7. De gemachtigde verbindingsofficieren delen deze noodzaak tot kennisneming mee. Elke Lid-Staat benoemt en machtigt daartoe een beperkt aantal verbindingsofficieren en doet de lijst van die verbindingsofficieren aan de Raad van Bestuur toekomen. De verbindingsofficier moet de noodzaak tot kennisneming in de zin van lid 6 motiveren in een schriftelijke mededeling die getekend is door het bevoegd gezag waaronder hij in zijn Lid-Staat ressorteert ; hij legt deze mededeling aan alle deelnemers van de analyse voor, waarna hij van rechtswege als deelnemer bij de desbetreffende analyse wordt ingeschakeld. Indien de analysegroep daartegen bezwaar maakt, wordt deze inschakeling van rechtswege als volwaardig deelnemer uitgesteld voor de duur van een arbitrageprocedure die uit drie achtereenvolgende fasen kan bestaan :
- 1) de deelnemers aan de analyse trachten tot overeenstemming te komen met de verbindingsofficier die heeft medegedeeld, het noodzakelijk te achten er kennis van te nemen ; zij beslissen binnen een termijn van ten hoogste acht dagen ;
- 2) indien de onenigheid blijft bestaan, wordt binnen drie dagen een vergadering van de hoofden van de betrokken nationale eenheden met de directie van Europol belegd ;
- 3) indien nog steeds geen overeenstemming is bereikt, beleggen de vertegenwoordigers van de betrokken partijen in de Raad van Bestuur van Europol binnen acht dagen een vergadering. Indien de Lid-Staat bij zijn standpunt blijft dat hij ervan kennis moet nemen, wordt met algemene stemmen besloten of hij als volwaardig deelnemer bij de analyse ingeschakeld wordt.
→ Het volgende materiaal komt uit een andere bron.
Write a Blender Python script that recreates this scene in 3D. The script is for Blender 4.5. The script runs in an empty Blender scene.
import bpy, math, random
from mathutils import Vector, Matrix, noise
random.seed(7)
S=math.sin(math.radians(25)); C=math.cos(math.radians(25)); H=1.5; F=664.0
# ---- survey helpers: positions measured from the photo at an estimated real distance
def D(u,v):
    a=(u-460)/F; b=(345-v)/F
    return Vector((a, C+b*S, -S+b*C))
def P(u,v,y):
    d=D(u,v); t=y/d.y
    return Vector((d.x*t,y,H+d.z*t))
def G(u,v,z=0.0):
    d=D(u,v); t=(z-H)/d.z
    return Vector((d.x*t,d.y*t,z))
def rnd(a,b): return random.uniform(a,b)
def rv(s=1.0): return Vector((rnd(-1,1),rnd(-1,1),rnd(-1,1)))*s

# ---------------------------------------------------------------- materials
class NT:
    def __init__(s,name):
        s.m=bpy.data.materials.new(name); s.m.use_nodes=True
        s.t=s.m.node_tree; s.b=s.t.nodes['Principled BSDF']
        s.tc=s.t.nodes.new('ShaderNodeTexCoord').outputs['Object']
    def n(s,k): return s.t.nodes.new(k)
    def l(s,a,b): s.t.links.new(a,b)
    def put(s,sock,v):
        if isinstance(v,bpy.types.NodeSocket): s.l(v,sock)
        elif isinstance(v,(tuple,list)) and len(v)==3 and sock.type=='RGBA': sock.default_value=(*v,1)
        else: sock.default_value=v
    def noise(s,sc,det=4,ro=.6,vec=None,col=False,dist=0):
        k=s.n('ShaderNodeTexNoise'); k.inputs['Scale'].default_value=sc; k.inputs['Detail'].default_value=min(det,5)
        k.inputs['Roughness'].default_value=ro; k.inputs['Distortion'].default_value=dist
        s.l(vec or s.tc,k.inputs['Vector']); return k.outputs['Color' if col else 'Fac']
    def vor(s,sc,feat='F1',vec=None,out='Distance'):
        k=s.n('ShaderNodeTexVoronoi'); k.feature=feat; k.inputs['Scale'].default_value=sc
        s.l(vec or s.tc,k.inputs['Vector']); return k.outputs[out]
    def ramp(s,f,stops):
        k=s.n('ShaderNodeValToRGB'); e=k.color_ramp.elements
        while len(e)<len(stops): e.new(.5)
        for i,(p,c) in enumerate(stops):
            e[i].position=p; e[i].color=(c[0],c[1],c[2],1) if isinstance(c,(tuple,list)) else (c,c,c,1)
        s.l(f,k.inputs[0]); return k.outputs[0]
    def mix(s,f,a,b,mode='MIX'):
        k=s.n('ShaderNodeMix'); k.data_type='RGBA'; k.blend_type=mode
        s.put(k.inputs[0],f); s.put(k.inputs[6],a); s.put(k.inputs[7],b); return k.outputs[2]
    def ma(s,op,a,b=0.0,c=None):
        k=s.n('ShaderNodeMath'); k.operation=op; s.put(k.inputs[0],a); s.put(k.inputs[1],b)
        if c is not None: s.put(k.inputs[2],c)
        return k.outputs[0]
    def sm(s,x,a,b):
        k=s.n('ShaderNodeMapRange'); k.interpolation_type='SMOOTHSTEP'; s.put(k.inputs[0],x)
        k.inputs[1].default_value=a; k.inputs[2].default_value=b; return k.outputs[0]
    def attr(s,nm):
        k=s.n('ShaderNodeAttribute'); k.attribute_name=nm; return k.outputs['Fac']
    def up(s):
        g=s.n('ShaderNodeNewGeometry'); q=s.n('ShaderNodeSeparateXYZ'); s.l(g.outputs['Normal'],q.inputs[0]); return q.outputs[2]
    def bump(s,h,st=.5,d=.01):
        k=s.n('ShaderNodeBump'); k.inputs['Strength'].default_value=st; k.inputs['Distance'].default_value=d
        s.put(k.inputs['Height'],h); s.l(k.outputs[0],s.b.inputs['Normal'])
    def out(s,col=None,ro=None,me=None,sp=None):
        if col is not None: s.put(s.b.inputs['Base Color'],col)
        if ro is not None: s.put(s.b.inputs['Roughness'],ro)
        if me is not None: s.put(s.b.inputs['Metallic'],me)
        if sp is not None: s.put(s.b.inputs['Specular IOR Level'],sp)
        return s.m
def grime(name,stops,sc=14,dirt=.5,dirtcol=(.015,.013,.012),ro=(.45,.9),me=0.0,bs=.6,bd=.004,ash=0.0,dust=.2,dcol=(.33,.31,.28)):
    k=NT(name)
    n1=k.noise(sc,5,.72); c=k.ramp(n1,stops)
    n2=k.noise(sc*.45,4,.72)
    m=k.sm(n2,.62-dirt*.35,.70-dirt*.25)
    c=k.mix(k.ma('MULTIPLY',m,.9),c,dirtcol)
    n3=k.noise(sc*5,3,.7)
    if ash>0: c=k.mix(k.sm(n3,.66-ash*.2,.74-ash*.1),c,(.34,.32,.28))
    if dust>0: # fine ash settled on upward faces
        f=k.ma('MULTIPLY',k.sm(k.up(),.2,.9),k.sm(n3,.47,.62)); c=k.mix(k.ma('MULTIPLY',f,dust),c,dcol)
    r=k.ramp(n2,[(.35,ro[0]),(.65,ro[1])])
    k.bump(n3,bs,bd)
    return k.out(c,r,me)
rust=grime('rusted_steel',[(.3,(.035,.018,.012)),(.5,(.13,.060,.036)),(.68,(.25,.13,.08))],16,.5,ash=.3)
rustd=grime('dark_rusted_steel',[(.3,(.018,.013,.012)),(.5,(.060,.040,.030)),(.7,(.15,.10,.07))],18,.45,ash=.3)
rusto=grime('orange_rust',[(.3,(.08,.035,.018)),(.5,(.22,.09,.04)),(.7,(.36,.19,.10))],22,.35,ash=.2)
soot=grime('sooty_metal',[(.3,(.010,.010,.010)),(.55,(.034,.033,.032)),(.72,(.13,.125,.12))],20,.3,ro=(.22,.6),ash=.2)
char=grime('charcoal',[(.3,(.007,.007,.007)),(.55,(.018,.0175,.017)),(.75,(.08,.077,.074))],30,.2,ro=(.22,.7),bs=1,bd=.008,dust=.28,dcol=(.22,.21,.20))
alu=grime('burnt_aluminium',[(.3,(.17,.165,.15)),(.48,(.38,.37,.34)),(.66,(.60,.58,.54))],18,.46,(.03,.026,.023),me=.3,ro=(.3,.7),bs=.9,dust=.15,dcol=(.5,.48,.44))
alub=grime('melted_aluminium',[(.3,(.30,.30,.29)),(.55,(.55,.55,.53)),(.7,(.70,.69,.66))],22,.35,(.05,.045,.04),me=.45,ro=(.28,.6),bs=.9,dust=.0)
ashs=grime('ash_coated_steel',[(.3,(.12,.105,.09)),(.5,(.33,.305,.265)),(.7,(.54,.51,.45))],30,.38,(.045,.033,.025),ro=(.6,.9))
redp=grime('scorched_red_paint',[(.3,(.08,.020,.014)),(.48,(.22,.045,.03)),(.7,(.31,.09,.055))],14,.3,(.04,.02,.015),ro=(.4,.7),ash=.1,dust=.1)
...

8. De Lid-Staat die informatie verstrekt aan Europol, kan als enige oordelen over de mate van en de verandering in de gevoeligheid van die informatie. Over elke verstrekking en elk operationeel gebruik van analysegegevens vindt tussen de deelnemers aan de analyse overleg plaats. Elke Lid-Staat die als deelnemer wordt ingeschakeld bij een analyse die al gaande is, mag de gegevens met name niet verspreiden of gebruiken zonder voorafgaande toestemming van de Lid-Staten die reeds daarbij betrokken wa
ARTIKEL 11 INDEXSYSTEEM
1. Europol legt van de overeenkomstig artikel 10, lid 1, in bestanden opgeslagen gegevens een indexsysteem aan.
2. De directeur, de adjunct-directeuren en de gemachtigde personeelsleden van Europol alsmede de verbindingsofficieren zijn bevoegd het indexsysteem te raadplegen. Uit het indexsysteem moet de raadplegende verbindingsofficier, aan de hand van de geraadpleegde gegevens, duidelijk kunnen opmaken of in de in artikel 6, lid 1, punt 2, en artikel 10, lid 1, bedoelde bestanden gegevens zijn opgeslagen die van belang zijn voor de Lid-Staat die hem heeft afgevaardigd. De toegang tot het indexsysteem is zodanig geregeld dat de verbindingsofficieren kunnen vaststellen of bepaalde gegevens al dan niet opgeslagen zijn ; er mogen geen verbanden gelegd of conclusies getrokken kunnen worden met betrekking tot de inhoud van de bestanden.
3. De regels betreffende de inrichting van het indexsysteem worden met eenparigheid van stemmen door de Raad van Bestuur vastgesteld.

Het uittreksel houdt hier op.